As long as he never let himself believe her, she could never destroy him, but also they would be nothing more than two drifters pretending to be lovers. (141)
"I don't know if you've ever lived with someone when the spark just went out." (183)

But he was more than alone, depressed, and tired. He had decided to give up. It was all so meaningless, anyway.
If only something would happen, he thought. Almost anything. He wouldn't be picky. He turned onto his side and pulled the pillow over his head. But he had to watch that he didn't fool himself. He'd had something he believed in before. Maybe he could resurrect that.
As long as he didn't fool himself. That was the main thing. (44-5)

"Should I go away for a while, you think?" he asked.
"What for?"
"I don't know. Sort things out."
"I didn't think things were that bad."
"It's not that things are so horrible. It's that I feel I'm in over my head, like I'm not controlling anything between us.

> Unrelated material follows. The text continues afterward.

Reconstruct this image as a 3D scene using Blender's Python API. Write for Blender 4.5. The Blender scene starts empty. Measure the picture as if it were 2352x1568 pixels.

It's all her. Sometimes I feel that her goal is to get me to love her, so that she will have all the power. And the hell of it is, Doug, that I'm powerless against her. I don't want to fall so hard that I won't have any choices left if she betrays me ..."
"What do you mean by that?"
"I mean that if I fall as hard as she wants me to, then I wouldn't be able to live without her, and I mean that literally." (58)

"You're blocking yourself off from me and everybody and everything, just because of some stupid intellectual idea you have that nothing affects anything else. That's not true. I affect you, and you know that. You're just not letting anything near you. This galloping unfaith, as you call it, guarantees that your life is empty and will stay empty."
She quieted down. "I'd like to force you, Doug, to let yourself feel something."
"I do feel things," he said feebly.
"Name something that really touches you then."